─── The records

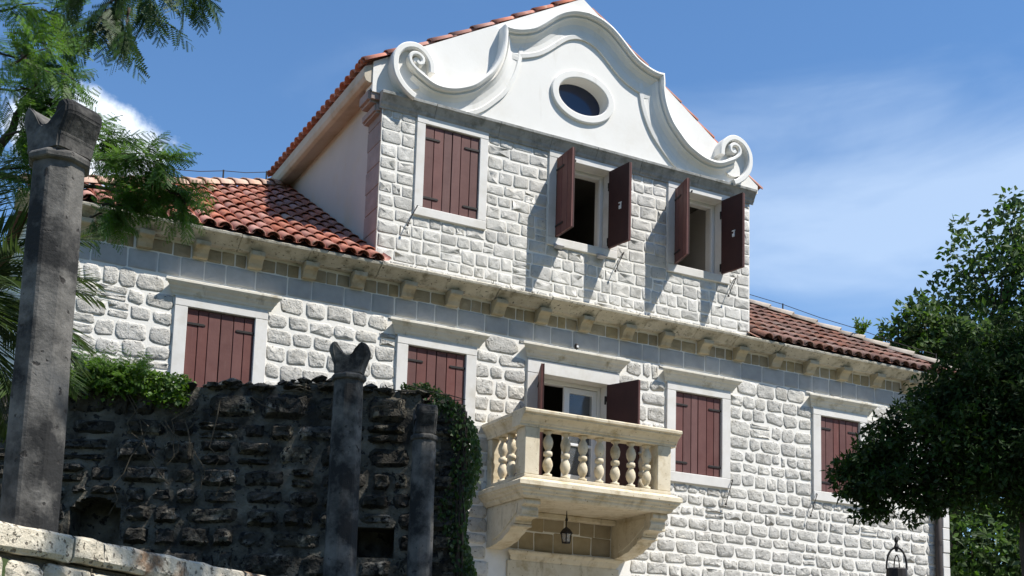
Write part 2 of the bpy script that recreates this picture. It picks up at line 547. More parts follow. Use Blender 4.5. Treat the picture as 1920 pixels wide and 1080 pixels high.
ins.box(DX0 + 0.352, DX1 - 0.352, 3.0, 3.1, 7.75, 10.1)
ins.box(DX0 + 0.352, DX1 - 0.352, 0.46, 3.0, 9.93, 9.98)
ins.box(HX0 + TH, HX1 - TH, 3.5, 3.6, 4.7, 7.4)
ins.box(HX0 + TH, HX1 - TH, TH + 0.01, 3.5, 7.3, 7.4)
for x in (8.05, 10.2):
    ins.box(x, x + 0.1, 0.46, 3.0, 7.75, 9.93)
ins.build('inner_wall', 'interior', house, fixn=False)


# ------------------------------------------------------------------ masonry
def stone_geo(mb, x0, x1, z0, z1, fn, depth, rnd=0.25, gap=0.012, rough=0.006):
    """one hewn block: irregular outline, a sloped arris and an uneven face; fn(x, out, z) places it"""
    x0 += gap; x1 -= gap; z0 += gap; z1 -= gap
    w, h = x1 - x0, z1 - z0
    r = min(w, h) * rnd
    out = []
    for cx, cz, q0 in ((x1 - r, z1 - r, 0), (x0 + r, z1 - r, 90), (x0 + r, z0 + r, 180), (x1 - r, z0 + r, 270)):
        jr = U(0.75, 1.2)
        for q in (8, 45, 82):
            a = math.radians(q0 + q)
            out.append((cx + math.cos(a) * r * jr + U(-1, 1) * rough, cz + math.sin(a) * r * jr + U(-1, 1) * rough))
    n = len(out)
    mx, mz = (x0 + x1) / 2 + U(-.1, .1) * w, (z0 + z1) / 2 + U(-.1, .1) * h
    ins_ = min(0.03, min(w, h) * 0.2)
    tx, tz = U(-.25, .25), U(-.25, .25)
    vs = [fn(x, -0.02, z) for x, z in out]
    vs += [fn(x, depth * 0.35, z) for x, z in out]
    for k_, dk in ((1.0, .92), (2.6, 1.12)):
        for x, z in out:
            d = Vector((mx - x, mz - z))
            L_ = max(d.length, 1e-4)
            d *= min(ins_ * k_, L_ * .6) / L_
            dd = depth * (dk + tx * (x - mx) / w + tz * (z - mz) / h) + U(-1, 1) * rough * 0.25 * k_
            vs.append(fn(x + d.x, dd, z + d.y))
    vs.append(fn(mx, depth * U(1.02, 1.25), mz))
    fs = []
    for k in (0, 1, 2):
        for i in range(n):
            fs.append((k * n + i, k * n + (i + 1) % n, (k + 1) * n + (i + 1) % n, (k + 1) * n + i))
    for i in range(n):
        fs.append((3 * n + i, 3 * n + (i + 1) % n, 4 * n))
    mb.add(vs, fs)


def lay_courses(x0, x1, z0, z1, hmin, hmax, wmin, wmax, obstacles, zs=None, split=0.14):
    """rectangles of stones in uneven courses, cut round the obstacles (x0,x1,z0,z1)"""
    stones = []
    if zs is None:
        zs = [z0]
        while zs[-1] < z1 - hmin * 0.8:
            zs.append(zs[-1] + U(hmin, hmax))
        k = (z1 - z0) / (zs[-1] - z0)
        zs = [z0 + (z - z0) * k for z in zs]

    def fill(a, b, c, d):
        if b - a < 0.05 or d - c < 0.045:
            return
        h = d - c
        ws = []
        while sum(ws) < b - a:
            ws.append(U(wmin, wmax) * (1.0 if h > 0.14 else 0.75))
        if len(ws) > 1 and sum(ws) - (b - a) > ws[-1] * 0.5:
            ws.pop()
        k = (b - a) / sum(ws)
        x = a
        for w in ws:
            w *= k
            j0, j1 = U(-.012, .012), U(-.012, .012)
            if R() < split and h > 0.17:
                m = c + h * U(.38, .62)
                if R() < 0.5:
                    stones.append((x, x + w, c + j0, m))
                    stones.append((x, x + w, m, d + j1))
                else:
                    m = x + w * U(.4, .6)
                    stones.append((x, m, c + j0, d + j1))
                    stones.append((m, x + w, c - j0, d - j1))
            else:
                stones.append((x, x + w, c + j0, d + j1))
            x += w

    for c, d in zip(zs[:-1], zs[1:]):
        hit = [o for o in obstacles if min(d, o[3]) - max(c, o[2]) > 0.03]
        cuts = sorted({x0, x1, *[min(max(v, x0), x1) for o in hit for v in o[:2]]})
        runs = []
        for a, b in zip(cuts[:-1], cuts[1:]):
            free = [(c, d)]
            for o in hit:
                if o[0] < (a + b) / 2 < o[1]:
                    nf = []
                    for p, q in free:
                        if o[2] > p:
                            nf.append((p, min(q, o[2])))
                        if o[3] < q:
                            nf.append((max(p, o[3]), q))
                    free = [f for f in nf if f[1] - f[0] > 0]
            for p, q in free:
                if runs and abs(runs[-1][1] - a) < 1e-6 and abs(runs[-1][2] - p) < 1e-6 and abs(runs[-1][3] - q) < 1e-6:
                    runs[-1] = (runs[-1][0], b, p, q)
                else:
                    runs.append((a, b, p, q))
        for r in runs:
            fill(*r)
    return stones


FR = 0.158                     # width of the lower window surrounds
obst = []
for a, b in LOW:
    obst.append((a - FR, b + FR, LZ0 - 0.16, 6.62))
    obst.append((a - 0.30, b + 0.30, 6.60, 6.815))
obst.append((DOOR[0] - 0.18, DOOR[1] + 0.18, 4.40, 6.62))
obst.append((DOOR[0] - 0.32, DOOR[1] + 0.32, 6.60, 6.815))
obst.append((7.62, 10.0, 4.40, 4.71))
obst.append((7.70, 7.98, 3.80, 4.45))
obst.append((9.70, 9.98, 3.80, 4.45))
obst.append((7.75, 10.05, 1.4, 3.86))
obst.append((7.9, 9.75, 3.8, 4.45))
low_st = lay_courses(HX0 + 0.02, HX1 - 0.09, 2.7, 6.87, 0.165, 0.25, 0.19, 0.40, obst, split=0.07)
dob = [(a - 0.13, b + 0.13, DZ0 - 0.13, 9.86) for a, b in DW]
dor_st = lay_courses(DX0 + 0.0, DX1 - 0.0, 7.49, 9.83, 0.155, 0.225, 0.16, 0.35, dob, split=0.08)


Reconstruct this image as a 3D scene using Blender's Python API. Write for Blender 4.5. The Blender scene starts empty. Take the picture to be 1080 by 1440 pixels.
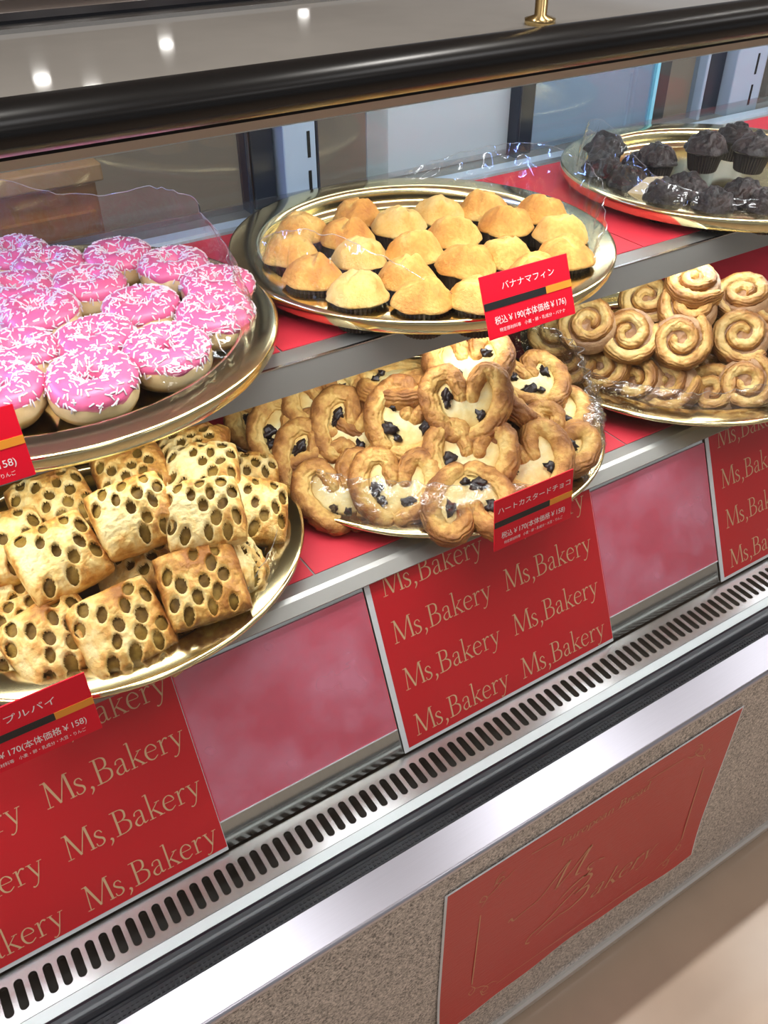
import bpy, bmesh, math, random
from mathutils import Vector, Matrix, Euler, noise

S = bpy.context.scene
COL = S.collection
PI = math.pi
# ------------------------------------------------------------------ camera, world, lights, exposure
cam_d = bpy.data.cameras.new('camera')
cam = bpy.data.objects.new('camera', cam_d)
COL.objects.link(cam)
RIGHT = Vector((0.84148297, -0.33454079, 0.42425096))
cam_rows = ((0.84148297, -0.54026103, -0.0049435), (-0.33454079, -0.51383522, -0.78997204), (0.42425096, 0.66640182, -0.61312293))
rx, dn, fw = (Vector(r) for r in cam_rows)
cam.matrix_world = Matrix(((rx.x, -dn.x, -fw.x, 0), (rx.y, -dn.y, -fw.y, 0), (rx.z, -dn.z, -fw.z, 1.26), (0, 0, 0, 1)))
cam_d.sensor_fit = 'VERTICAL'
cam_d.sensor_height = 36
cam_d.lens = 1240.26 / 1440 * 36
cam_d.clip_start = 0.02
S.camera = cam
S.view_settings.view_transform = 'Standard'
S.view_settings.look = 'None'
S.view_settings.gamma = 1
S.view_settings.use_curve_mapping = False
S.view_settings.exposure = 0.1
S.cycles.max_bounces = 10
S.cycles.transparent_max_bounces = 24
S.cycles.caustics_reflective = False
S.cycles.caustics_refractive = False
S.cycles.sample_clamp_indirect = 6

w = bpy.data.worlds.new('hall_ambient')
S.world = w
w.use_nodes = True
w.node_tree.nodes['Background'].inputs[0].default_value = (0.95, 0.96, 1.0, 1)
w.node_tree.nodes['Background'].inputs[1].default_value = 0.32


def area(name, loc, target, sx, sy, power, color=(1, 1, 1)):
    d = bpy.data.lights.new(name, 'AREA')
    d.shape = 'RECTANGLE'
    d.size, d.size_y, d.energy, d.color = sx, sy, power, color
    o = bpy.data.objects.new(name, d)
    COL.objects.link(o)
    o.location = loc
    o.rotation_euler = (Vector(target) - Vector(loc)).to_track_quat('-Z', 'Y').to_euler()
    return o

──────

Copy every line above that includes the string "False".

*Solution for this task*
ins.build('inner_wall', 'interior', house, fixn=False)
S.view_settings.use_curve_mapping = False
S.cycles.caustics_reflective = False
S.cycles.caustics_refractive = False